Der kostenlose Zugriff auf wissenschaftliche Publikationen via Open Access könnte den wissenschaftlichen Fortschritt demnach deutlich beschleunigen. Wie könnte das Konzept weltweit umfassend umgesetzt werden?
Immer mehr Forschungsprogramme, Förderorganisationen und Universitäten erkennen die Bedeutung und den Wert von Open Science an. Viele von ihnen fordern und fördern mittlerweile den offenen Zugriff auf wissenschaftliche Artikel, inklusive dem aktuellen Förderprogramm der EU, Horizon 2020, sowie die NIH, Howard Hughes, Wellcome Trust, Harvard und MIT. Erst kürzlich wurde eine europäische Richtlinie erlassen, nach der alle wissenschaftlichen Artikel bis zum Jahr 2020 frei zugänglich sein müssen. Jegliche Forschung, die von der Bill und Melinda Gates Stiftung gefördert wird, muss bereits seit dem 1. Januar 2017 in Open-Access-Fachjournalen publiziert werden, also in Zeitschriften, die die Publikationen frei zugänglich auf ihrer Website zur Verfügung stellen.
Das Ziel von Frontiers ist es, diese Umstellung zum Open Science Publishing zu unterstützen und voranzutreiben und dadurch neue Erkenntnisse und die Ankunft neuer Innovationen zu beschleunigen. Solche Bemühungen von Seiten der Herausgeber müssen jedoch durch nationale und internationale Gesetzgebungen unterstützt werden. Deshalb fordern wir die Entscheidungsträger dazu auf, eine vollumfängliche Open-Science-Richtlinie zu etablieren, die Forschung, Innovation und Geschäft umfasst. Zudem sollte auch für das notwendige Training und Unterstützung bei der Umsetzung für Wissenschaftler, Bibliothekare und andere Interessensvertreter gesorgt werden. Mit Blick auf die bereits angestoßenen Veränderungen könnte Open Access innerhalb der nächsten zehn Jahre für fast die gesamte Forschung Wirklichkeit werden.

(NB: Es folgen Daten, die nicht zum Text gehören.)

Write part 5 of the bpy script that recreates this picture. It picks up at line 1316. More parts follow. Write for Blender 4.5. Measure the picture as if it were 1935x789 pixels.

Was sind Ihre nächsten Ziele in Sachen Nachhaltigkeit?
2016 haben wir die Initiative „Open Science for Sustainablity“ gestartet, die die 17 Sustainable Develpoment Goals der UNO umfasst. Diese Initiative kümmert sich vor allem um ein umfangreiches und unterstützendes Programm für die Forschergemeinde, die zum Thema Nachhaltigkeit forscht und publiziert. Frontiers ist ein starker Verfechter für Open Science. Diese Bemühungen werden wir auch weiterhin mit der europäischen Kommission und anderen Open Science Interessenvertretern verfolgen, um unsere gemeinsame Mission für eine zugängliche Wirtschaft und Innovationen voranzutreiben. Mehr denn je brauchen wir jetzt die Forschung und neue Technologien, um sie zu neuen Innovationen und Lösungen zu kombinieren und eine nachhaltigere Wirtschaft zu ermöglichen.